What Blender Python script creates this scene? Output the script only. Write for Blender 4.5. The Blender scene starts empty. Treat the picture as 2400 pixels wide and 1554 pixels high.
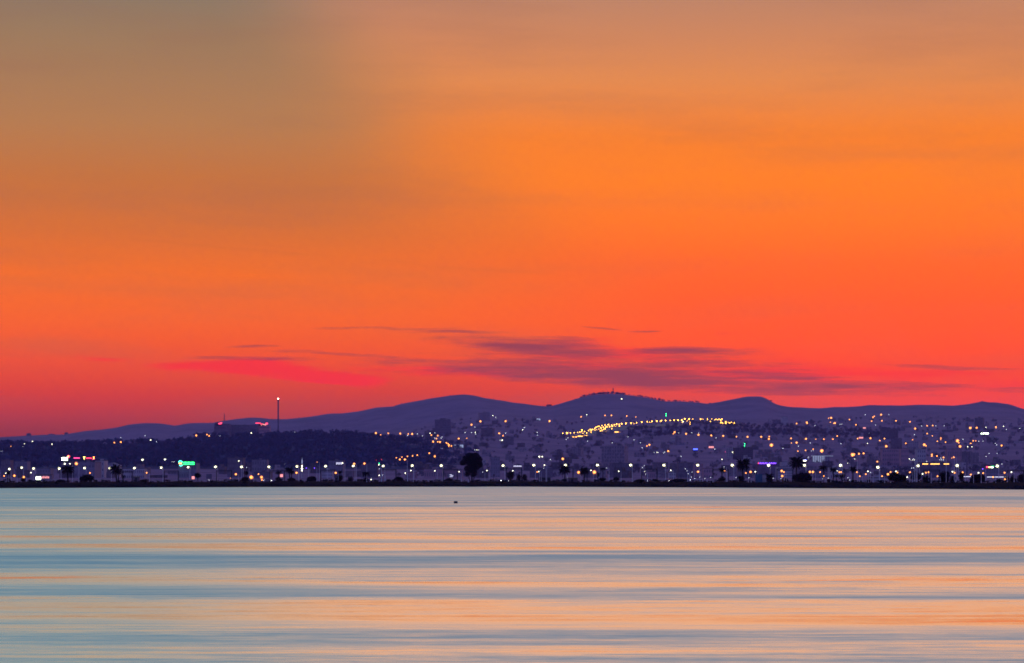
import bpy, math, random
import numpy as np
from mathutils import Vector

random.seed(7)
rng = np.random.default_rng(7)
scene = bpy.context.scene
COL = scene.collection
PI = math.pi

# ------------------------------------------------------------------ camera
KP = 1.8e-4          # metres per photograph pixel at one metre of distance (2400 px wide photograph)
HR = 1114.0          # photograph row of the horizon
CAMZ = 5.7           # eye height above the lake
cam_data = bpy.data.cameras.new('camera')
cam_data.sensor_width = 36.0
cam_data.lens = 36.0 / (2400 * KP)
cam_data.shift_y = (HR - 777.0) / 2400.0
cam_data.clip_start = 0.5
cam_data.clip_end = 40000.0
cam = bpy.data.objects.new('camera', cam_data)
COL.objects.link(cam)
cam.location = (0, 0, CAMZ)
cam.rotation_euler = (PI / 2, 0, 0)
scene.camera = cam

# ------------------------------------------------------------------ colour management, sampling
scene.view_settings.view_transform = 'Standard'
scene.view_settings.look = 'None'
scene.view_settings.exposure = 0.0
scene.view_settings.gamma = 1.0
scene.cycles.use_denoising = True
scene.cycles.max_bounces = 5
scene.cycles.diffuse_bounces = 2
scene.cycles.glossy_bounces = 2
scene.cycles.volume_bounces = 0
scene.cycles.sample_clamp_indirect = 4.0
scene.cycles.filter_width = 1.7
scene.cycles.use_light_tree = True


def lin(r, g, b):
    def f(c):
        c /= 255.0
        return c / 12.92 if c <= 0.04045 else ((c + 0.055) / 1.055) ** 2.4
    return (f(r), f(g), f(b), 1.0)


class Nodes:
    """small helper to write node trees as expressions"""
    def __init__(self, tree):
        self.t = tree
        self.n = tree.nodes
        self.l = tree.links

    def new(self, kind, **kw):
        nd = self.n.new(kind)
        for k, v in kw.items():
            setattr(nd, k, v)
        return nd

    def put(self, sock, v):
        if isinstance(v, bpy.types.NodeSocket):
            self.l.new(v, sock)
        else:
            sock.default_value = v

    def math(self, op, a, b=0.0, c=0.0, clamp=False):
        nd = self.new('ShaderNodeMath', operation=op, use_clamp=clamp)
        self.put(nd.inputs[0], a)
        self.put(nd.inputs[1], b)
        if len(nd.inputs) > 2:
            self.put(nd.inputs[2], c)
        return nd.outputs[0]

    def step(self, v, a, b):
        nd = self.new('ShaderNodeMapRange', interpolation_type='SMOOTHSTEP')
        self.put(nd.inputs[0], v)
        self.put(nd.inputs[1], a)
        self.put(nd.inputs[2], b)
        return nd.outputs[0]

    def ramp(self, v, stops, mode='LINEAR'):
        nd = self.new('ShaderNodeValToRGB')
        cr = nd.color_ramp
        cr.interpolation = mode
        while len(cr.elements) > 1:
            cr.elements.remove(cr.elements[-1])
        cr.elements[0].position = stops[0][0]
        cr.elements[0].color = stops[0][1]
        for p, c in stops[1:]:
            e = cr.elements.new(p)
            e.color = c
        self.put(nd.inputs[0], v)
        return nd.outputs[0]

    def mix(self, f, a, b, blend='MIX'):
        nd = self.new('ShaderNodeMix', data_type='RGBA', blend_type=blend)
        self.put(nd.inputs[0], f)
        self.put(nd.inputs[6], a)
        self.put(nd.inputs[7], b)
        return nd.outputs[2]

    def noise(self, vec, scale, detail=3.0, rough=0.5, dims='3D'):
        nd = self.new('ShaderNodeTexNoise', noise_dimensions=dims)
        self.put(nd.inputs['Vector'], vec)
        nd.inputs['Scale'].default_value = scale
        nd.inputs['Detail'].default_value = detail
        nd.inputs['Roughness'].default_value = rough
        return nd.outputs[0]

    def xyz(self, x, y, z):
        nd = self.new('ShaderNodeCombineXYZ')
        self.put(nd.inputs[0], x)
        self.put(nd.inputs[1], y)
        self.put(nd.inputs[2], z)
        return nd.outputs[0]


# ------------------------------------------------------------------ world: the afterglow sky
DEG = math.degrees(KP)                      # degrees of sky per photograph pixel


def elev(row):
    return (HR - row) * DEG


def azim(px):
    return (px - 1200) * DEG


SUN_AZ = 8.0                                # the sun has set behind the hills to the right
world = bpy.data.worlds.new('World')
scene.world = world
world.use_nodes = True
W = Nodes(world.node_tree)
W.n.clear()
out = W.new('ShaderNodeOutputWorld')
bg = W.new('ShaderNodeBackground')
tc = W.new('ShaderNodeTexCoord')
sp = W.new('ShaderNodeSeparateXYZ')
W.l.new(tc.outputs['Generated'], sp.inputs[0])
dx, dy, dz = sp.outputs
hyp = W.math('SQRT', W.math('ADD', W.math('MULTIPLY', dx, dx), W.math('MULTIPLY', dy, dy)))
E = W.math('MULTIPLY', W.math('ARCTAN2', dz, hyp), 180 / PI)           # elevation, degrees
A = W.math('MULTIPLY', W.math('ARCTAN2', dx, dy), 180 / PI)            # azimuth, degrees to the right of north
Epos = W.math('SQRT', W.math('DIVIDE', W.math('MAXIMUM', E, 0.0), 90.0))


def spos(e):
    return math.sqrt(max(e, 0.0) / 90.0)


HIGH = [(14.0, (292, 194, 114)), (18.0, (276, 200, 146)), (23.0, (208, 178, 170)),
        (30.0, (122, 152, 168)), (46.0, (56, 106, 140)), (90.0, (40, 76, 122))]
HIGHL = [(14.0, (222, 178, 132)), (18.0, (206, 184, 158)), (23.0, (132, 166, 172)),
         (30.0, (72, 144, 164)), (46.0, (44, 106, 140)), (90.0, (40, 76, 122))]
LEFT = [(1060, (128, 50, 70)), (1010, (150, 56, 76)), (930, (205, 62, 62)), (850, (234, 78, 44)), (750, (244, 98, 40)),
        (650, (240, 107, 46)), (550, (214, 108, 55)), (430, (196, 112, 62)), (300, (180, 122, 80)), (100, (154, 120, 92)),
        (0, (136, 118, 102))]
RIGHT = [(1060, (205, 52, 70)), (1010, (215, 58, 78)), (940, (232, 68, 80)), (880, (248, 66, 58)), (800, (255, 80, 18)),
         (720, (255, 87, 6)), (620, (255, 99, 0)), (530, (255, 115, 0)), (430, (255, 125, 12)), (330, (246, 126, 44)),
         (200, (226, 136, 78)), (100, (206, 132, 92)), (0, (186, 130, 104))]
BACK = [(0.0, (106, 98, 184)), (4.0, (132, 120, 206)), (10.0, (144, 140, 230)), (25.0, (118, 134, 234)), (50.0, (74, 100, 190)), (90.0, (40, 76, 122))]
HZ_DENS, HZ_COL, HZ_TOP = 0.27e-4, (0.64, 0.40, 1.0), 368.0
HZ_FAR = (0.14, 0.12, 0.24)


def behind_haze(row, c):
    """colour the sky needs beyond the haze so that it reads as c through it"""
    e = max(elev(row), 0.3)
    path = min(HZ_TOP / math.sin(math.radians(e)), 14300.0)
    o = []
    for k, v in enumerate(lin(*c)[:3]):
        T = math.exp(-HZ_DENS * HZ_COL[k] * path)
        o.append(max((v - HZ_FAR[k] * (1 - T)) / T, 0.0))
    return (*o, 1.0)


cl = W.ramp(Epos, [(spos(elev(r)), behind_haze(r, c)) for r, c in LEFT] + [(spos(e), lin(*c)) for e, c in HIGHL])
cr_ = W.ramp(Epos, [(spos(elev(r)), behind_haze(r, c)) for r, c in RIGHT] + [(spos(e), lin(*c)) for e, c in HIGH])
cb = W.ramp(Epos, [(spos(e), lin(*c)) for e, c in BACK])
# the soft edge of a crepuscular shadow that leans to the upper left
dirn = W.xyz(A, E, 0.0)
wob = W.math('MULTIPLY', W.math('SUBTRACT', W.noise(dirn, 0.28, 2.0), 0.5), 2.2)
edge = W.math('ADD', W.math('MULTIPLY_ADD', W.math('MINIMUM', E, 13.0), -0.86, 4.6), wob)
dA = W.math('SUBTRACT', A, edge)
wid = W.math('MULTIPLY_ADD', W.math('MAXIMUM', W.math('SUBTRACT', 11.5, E), 0.0), 0.36, 2.3)
high_w = W.math('MULTIPLY', W.math('MAXIMUM', W.math('SUBTRACT', E, 11.0), 0.0), 0.35)
wid = W.math('ADD', wid, high_w)
tlr = W.step(dA, W.math('MULTIPLY', wid, -1.0), wid)
front = W.mix(tlr, cl, cr_)
# long thin brushed streaks high up
streak = W.noise(W.xyz(W.math('MULTIPLY_ADD', A, 0.11, W.math('MULTIPLY', E, 0.06)), W.math('MULTIPLY', E, 0.75), 3.0), 1.3, 4.0, 0.55)
front = W.mix(W.math('MULTIPLY', W.step(streak, 0.42, 0.75), 0.20), front, lin(150, 96, 78))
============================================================
THE TASK: From the first line above to the line containing "scene.camera = cam", repeat each line exactly. Pictures stay out.

RESPONSE TO THIS TASK:
What Blender Python script creates this scene? Output the script only. Write for Blender 4.5. The Blender scene starts empty. Treat the picture as 2400 pixels wide and 1554 pixels high.
import bpy, math, random
import numpy as np
from mathutils import Vector

random.seed(7)
rng = np.random.default_rng(7)
scene = bpy.context.scene
COL = scene.collection
PI = math.pi

# ------------------------------------------------------------------ camera
KP = 1.8e-4          # metres per photograph pixel at one metre of distance (2400 px wide photograph)
HR = 1114.0          # photograph row of the horizon
CAMZ = 5.7           # eye height above the lake
cam_data = bpy.data.cameras.new('camera')
cam_data.sensor_width = 36.0
cam_data.lens = 36.0 / (2400 * KP)
cam_data.shift_y = (HR - 777.0) / 2400.0
cam_data.clip_start = 0.5
cam_data.clip_end = 40000.0
cam = bpy.data.objects.new('camera', cam_data)
COL.objects.link(cam)
cam.location = (0, 0, CAMZ)
cam.rotation_euler = (PI / 2, 0, 0)
scene.camera = cam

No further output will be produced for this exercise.